|
Etruscan Boundaries
and Prophecy
Larissa Bonfante
The settlement and development
of Rome cannot be understood without understanding something about the
Etruscan presence and power. But Etruscan rituals and their system of
beliefs are of interest on their own, aside from any influence they might
have had on the better-known Romans. About these rituals and beliefs archaeology
provides a good deal of evidence in spite of the loss of their literature.

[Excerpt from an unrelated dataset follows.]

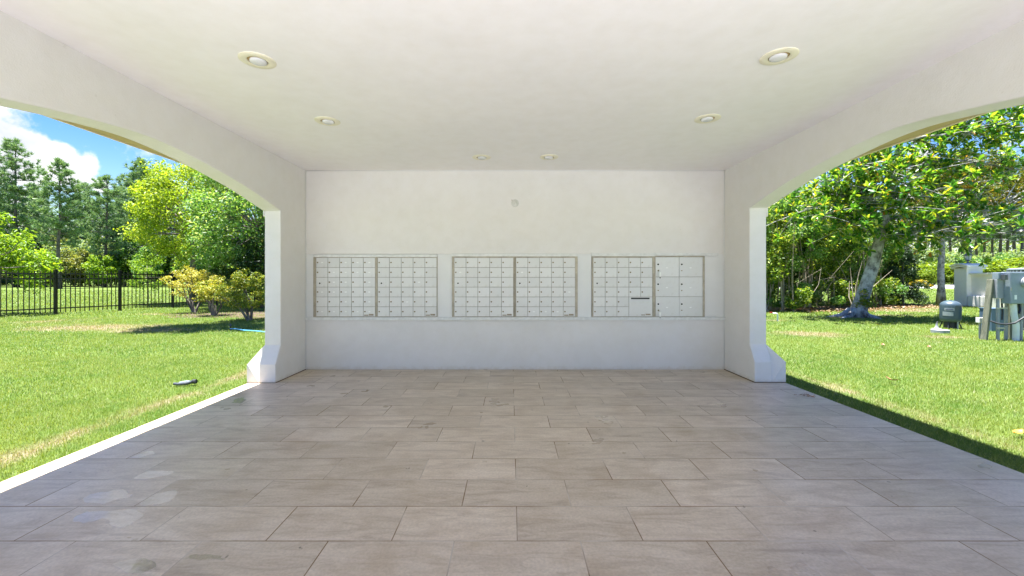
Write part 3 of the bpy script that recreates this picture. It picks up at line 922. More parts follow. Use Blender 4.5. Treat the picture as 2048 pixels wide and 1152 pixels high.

The Etruscans were distinguished by the importance of boundaries in their
life and in their religion: boundaries between properties, boundaries
between life and death and between gods and men. One of the few words
we are sure of in the Etruscan language (only two hundred or so can be
understood) is TULAR, "boundary". Etruscan inscriptions and art reflect
this aristocratic society's concern to maintain the stability of their
world and the harmony between men and the gods in the cosmos. The doctrine
of the saecula set forth the ages that had been established as allotted
to the Etruscan people. A bronze model liver bore incised on its surface
the areas ruled by the various gods: this microcosm reflected the macrocosm
and allowed the priest to read the gods'messages. Etruscan religion was
a revealed religion. Its prophets included the child-like, earth-born
Tages, and the nymph Vegoia, whose prophecy warned against upsetting boundary
stones. The Romans admired the skill of their priests, valued the Etrusca
disciplina, and preserved Etruscan traditions, rituals and techniques:
Rome's sacred boundaries were laid out by Romulus according to Etruscan
ritual, and the form of the triumph, the most central of Roman symbols,
was of Etruscan origin.
Larissa Bonfante
is Professor of Classics at New York University. She has degrees from
Barnard College, the University of Cincinnati, and Columbia University:
her teachers included Massimo Pallottino and Otto Brendel. A foreign member
of the German Archaeological Institute and the Istituto di Studi Etuschi,
she is a past Visiting member of the Institute for Advanced Study, and
is on the advisory board of several journals, including the American Journal
of Archaeology, the American Journal of Ancient History, and Etruscan
Studies. Her publications include Etruscan Dress, The Etruscan Language:
An Introduction, with Giuliano Bonfante, Out of Etruria, Etruscan
Life and Afterlife: A Handbook of Etruscan Studies (ed.), Etruscan
Mirrors, and articles on the Roman Triumph, Roman costume, and Nudity
as a Costume in Classical Art. She is currently working (with Helen Nagy)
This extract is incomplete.